US: Jobless Claims


Thu Oct 20 07:30:00 CDT 2016

Consensus Consensus Range Actual Previous Revised
New Claims - Level 250K 240K to 255K 260K 246K 247K
4-week Moving Average - Level 251.75K 249.25K 249.50K
New Claims - Change 13K 0K 1K

Highlights
Initial jobless claims moved higher in the October 15 week but the rise, up a tangible 13,000 to 260,000, is not due to the aftermath of Hurricane Matthew. The October 15 week was also the sample week for the October employment report and a comparison with the September sample week is mixed. The 260,000 level is up 9,000 from the September week but the 4-week average is 6,500 lower, at 251,750 vs 258,250. Results out of Florida, Georgia and South Carolina, the three states hit hardest by Matthew, show little change.

The tie breaker for the monthly employment report will have to be continuing claims but the results will have to wait until next week as this series is reported with a 1-week delay. And continuing claims are looking favorable, at 2.057 million in data for the October 8 week which is slightly below the month-ago trend.

Today's results will not raise expectations for strength in October employment but the sample-week gap is far from monstrous and levels for initial claims remain near historic lows.

Market Consensus Before Announcement
Initial jobless claims have been tracking at historic lows and pointing to healthy conditions in the labor market. The October 15 week is the sample week of the monthly jobs report and initial claims, seen little changed at 250,000, will offer the first hard indication on what the October employment report is likely to look like.

Definition
New unemployment claims are compiled weekly to show the number of individuals who filed for unemployment insurance for the first time. An increasing (decreasing) trend suggests a deteriorating (improving) labor market. The four-week moving average of new claims smooths out weekly volatility.



Description
Jobless claims are an easy way to gauge the strength of the job market. The fewer people filing for unemployment benefits, the more have jobs, and that tells investors a great deal about the economy. Nearly every job comes with an income that gives a household spending power. Spending greases the wheels of the economy and keeps itgrowing, so a stronger job market generates a healthier economy.

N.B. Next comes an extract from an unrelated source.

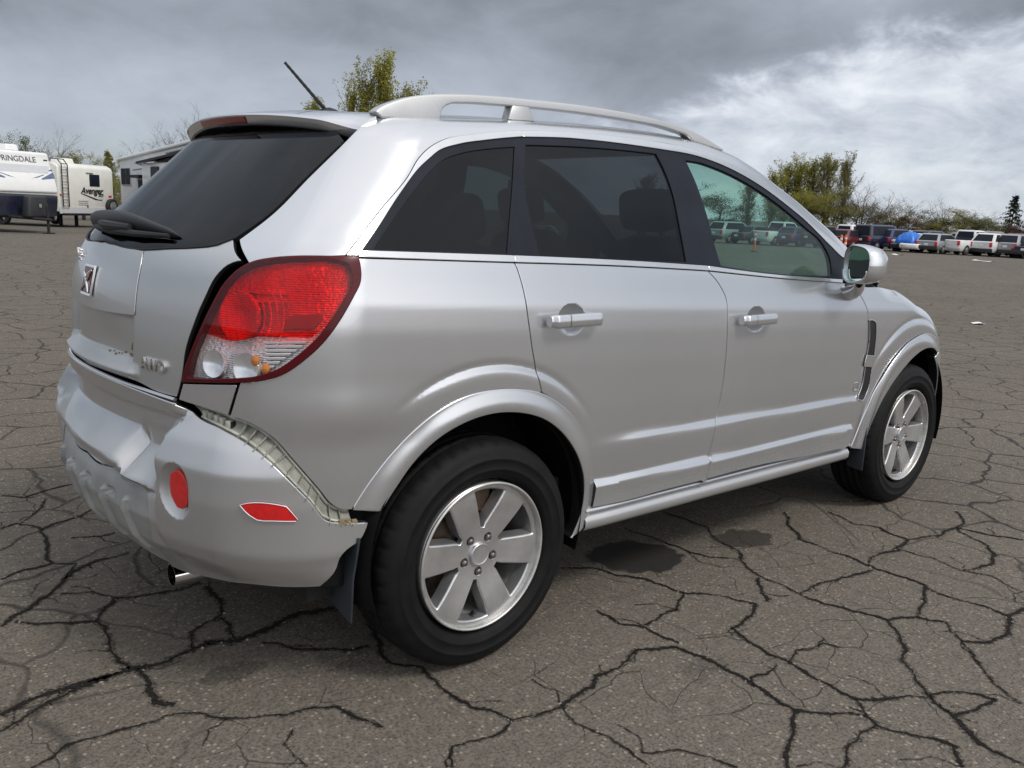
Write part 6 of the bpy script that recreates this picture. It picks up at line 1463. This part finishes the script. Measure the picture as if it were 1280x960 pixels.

There's a downside to it, though. Unemployment claims, and therefore the number of job seekers, can fall to such a low level that businesses have a tough time finding new workers. They might have to pay overtime wages to current staff, use higher wages to lure people from other jobs, and in general spend more on labor costs because of a shortage of workers. This leads to wage inflation, which is bad news for the stock and bond markets. Federal Reserve officials are always on the look-out for inflationary pressures.

By tracking the number of jobless claims, investors can gain a sense of how tight, or how loose, the job market is. If wage inflation looks threatening, it's a good bet that interest rates will rise, bond and stock prices will fall, and the only investors in a good mood will be the ones who tracked jobless claims and adjusted their portfolios to anticipate these events.

Just remember, the lower the number of unemployment claims, the stronger the job market, and vice versa.